JOB:
Please copy all the lines that follow, word for word.
* * *
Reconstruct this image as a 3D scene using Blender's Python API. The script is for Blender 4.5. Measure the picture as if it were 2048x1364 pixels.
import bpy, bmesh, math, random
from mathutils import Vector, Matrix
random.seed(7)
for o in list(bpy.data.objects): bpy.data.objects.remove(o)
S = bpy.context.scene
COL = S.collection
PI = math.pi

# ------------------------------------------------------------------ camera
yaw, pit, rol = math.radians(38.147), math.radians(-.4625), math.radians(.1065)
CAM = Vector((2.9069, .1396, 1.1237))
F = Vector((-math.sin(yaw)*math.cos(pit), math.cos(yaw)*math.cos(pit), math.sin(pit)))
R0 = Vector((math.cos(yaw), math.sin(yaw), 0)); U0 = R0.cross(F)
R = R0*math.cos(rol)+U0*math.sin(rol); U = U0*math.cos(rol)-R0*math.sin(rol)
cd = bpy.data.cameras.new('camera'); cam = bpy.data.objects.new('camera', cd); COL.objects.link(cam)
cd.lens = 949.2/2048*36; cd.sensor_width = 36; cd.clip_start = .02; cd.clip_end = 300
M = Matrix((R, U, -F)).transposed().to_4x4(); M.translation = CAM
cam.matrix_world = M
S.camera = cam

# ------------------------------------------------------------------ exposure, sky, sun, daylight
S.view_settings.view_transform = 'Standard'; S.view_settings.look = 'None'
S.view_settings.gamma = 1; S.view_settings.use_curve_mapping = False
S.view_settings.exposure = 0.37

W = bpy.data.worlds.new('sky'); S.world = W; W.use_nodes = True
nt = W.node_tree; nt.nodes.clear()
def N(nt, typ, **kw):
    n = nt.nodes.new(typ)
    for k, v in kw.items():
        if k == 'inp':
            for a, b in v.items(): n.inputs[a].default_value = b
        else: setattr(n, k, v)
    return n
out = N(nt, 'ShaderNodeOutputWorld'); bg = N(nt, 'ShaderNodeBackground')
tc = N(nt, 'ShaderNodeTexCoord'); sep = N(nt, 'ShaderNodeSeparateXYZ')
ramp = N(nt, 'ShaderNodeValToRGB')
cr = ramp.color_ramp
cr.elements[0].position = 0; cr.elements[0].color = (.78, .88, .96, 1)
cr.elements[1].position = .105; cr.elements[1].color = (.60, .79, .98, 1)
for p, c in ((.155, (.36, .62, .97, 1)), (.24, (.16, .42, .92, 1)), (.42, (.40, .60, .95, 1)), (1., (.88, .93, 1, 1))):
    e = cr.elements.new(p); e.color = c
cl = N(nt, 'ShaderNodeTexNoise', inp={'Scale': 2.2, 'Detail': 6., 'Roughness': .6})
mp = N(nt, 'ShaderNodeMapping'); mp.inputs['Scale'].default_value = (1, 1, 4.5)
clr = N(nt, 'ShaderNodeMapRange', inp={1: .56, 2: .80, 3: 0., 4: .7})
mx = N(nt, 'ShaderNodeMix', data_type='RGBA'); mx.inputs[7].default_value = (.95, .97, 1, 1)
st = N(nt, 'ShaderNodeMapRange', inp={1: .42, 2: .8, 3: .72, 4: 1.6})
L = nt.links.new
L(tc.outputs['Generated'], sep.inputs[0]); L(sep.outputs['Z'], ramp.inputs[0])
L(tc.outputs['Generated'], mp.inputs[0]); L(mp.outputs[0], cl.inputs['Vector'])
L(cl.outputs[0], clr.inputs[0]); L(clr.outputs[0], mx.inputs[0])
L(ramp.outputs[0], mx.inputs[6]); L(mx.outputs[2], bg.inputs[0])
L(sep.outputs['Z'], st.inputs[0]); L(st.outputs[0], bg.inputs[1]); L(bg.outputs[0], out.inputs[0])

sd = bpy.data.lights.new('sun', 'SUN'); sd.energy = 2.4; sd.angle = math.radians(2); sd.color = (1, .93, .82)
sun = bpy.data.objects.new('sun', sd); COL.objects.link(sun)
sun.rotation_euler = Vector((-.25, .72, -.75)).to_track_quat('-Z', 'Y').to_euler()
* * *
SOLVED EXERCISE:
Reconstruct this image as a 3D scene using Blender's Python API. The script is for Blender 4.5. Measure the picture as if it were 2048x1364 pixels.
import bpy, bmesh, math, random
from mathutils import Vector, Matrix
random.seed(7)
for o in list(bpy.data.objects): bpy.data.objects.remove(o)
S = bpy.context.scene
COL = S.collection
PI = math.pi

# ------------------------------------------------------------------ camera
yaw, pit, rol = math.radians(38.147), math.radians(-.4625), math.radians(.1065)
CAM = Vector((2.9069, .1396, 1.1237))
F = Vector((-math.sin(yaw)*math.cos(pit), math.cos(yaw)*math.cos(pit), math.sin(pit)))
R0 = Vector((math.cos(yaw), math.sin(yaw), 0)); U0 = R0.cross(F)
R = R0*math.cos(rol)+U0*math.sin(rol); U = U0*math.cos(rol)-R0*math.sin(rol)
cd = bpy.data.cameras.new('camera'); cam = bpy.data.objects.new('camera', cd); COL.objects.link(cam)
cd.lens = 949.2/2048*36; cd.sensor_width = 36; cd.clip_start = .02; cd.clip_end = 300
M = Matrix((R, U, -F)).transposed().to_4x4(); M.translation = CAM
cam.matrix_world = M
S.camera = cam

# ------------------------------------------------------------------ exposure, sky, sun, daylight
S.view_settings.view_transform = 'Standard'; S.view_settings.look = 'None'
S.view_settings.gamma = 1; S.view_settings.use_curve_mapping = False
S.view_settings.exposure = 0.37

W = bpy.data.worlds.new('sky'); S.world = W; W.use_nodes = True
nt = W.node_tree; nt.nodes.clear()
def N(nt, typ, **kw):
    n = nt.nodes.new(typ)
    for k, v in kw.items():
        if k == 'inp':
            for a, b in v.items(): n.inputs[a].default_value = b
        else: setattr(n, k, v)
    return n
out = N(nt, 'ShaderNodeOutputWorld'); bg = N(nt, 'ShaderNodeBackground')
tc = N(nt, 'ShaderNodeTexCoord'); sep = N(nt, 'ShaderNodeSeparateXYZ')
ramp = N(nt, 'ShaderNodeValToRGB')
cr = ramp.color_ramp
cr.elements[0].position = 0; cr.elements[0].color = (.78, .88, .96, 1)
cr.elements[1].position = .105; cr.elements[1].color = (.60, .79, .98, 1)
for p, c in ((.155, (.36, .62, .97, 1)), (.24, (.16, .42, .92, 1)), (.42, (.40, .60, .95, 1)), (1., (.88, .93, 1, 1))):
    e = cr.elements.new(p); e.color = c
cl = N(nt, 'ShaderNodeTexNoise', inp={'Scale': 2.2, 'Detail': 6., 'Roughness': .6})
mp = N(nt, 'ShaderNodeMapping'); mp.inputs['Scale'].default_value = (1, 1, 4.5)
clr = N(nt, 'ShaderNodeMapRange', inp={1: .56, 2: .80, 3: 0., 4: .7})
mx = N(nt, 'ShaderNodeMix', data_type='RGBA'); mx.inputs[7].default_value = (.95, .97, 1, 1)
st = N(nt, 'ShaderNodeMapRange', inp={1: .42, 2: .8, 3: .72, 4: 1.6})
L = nt.links.new
L(tc.outputs['Generated'], sep.inputs[0]); L(sep.outputs['Z'], ramp.inputs[0])
L(tc.outputs['Generated'], mp.inputs[0]); L(mp.outputs[0], cl.inputs['Vector'])
L(cl.outputs[0], clr.inputs[0]); L(clr.outputs[0], mx.inputs[0])
L(ramp.outputs[0], mx.inputs[6]); L(mx.outputs[2], bg.inputs[0])
L(sep.outputs['Z'], st.inputs[0]); L(st.outputs[0], bg.inputs[1]); L(bg.outputs[0], out.inputs[0])

sd = bpy.data.lights.new('sun', 'SUN'); sd.energy = 2.4; sd.angle = math.radians(2); sd.color = (1, .93, .82)
sun = bpy.data.objects.new('sun', sd); COL.objects.link(sun)
sun.rotation_euler = Vector((-.25, .72, -.75)).to_track_quat('-Z', 'Y').to_euler()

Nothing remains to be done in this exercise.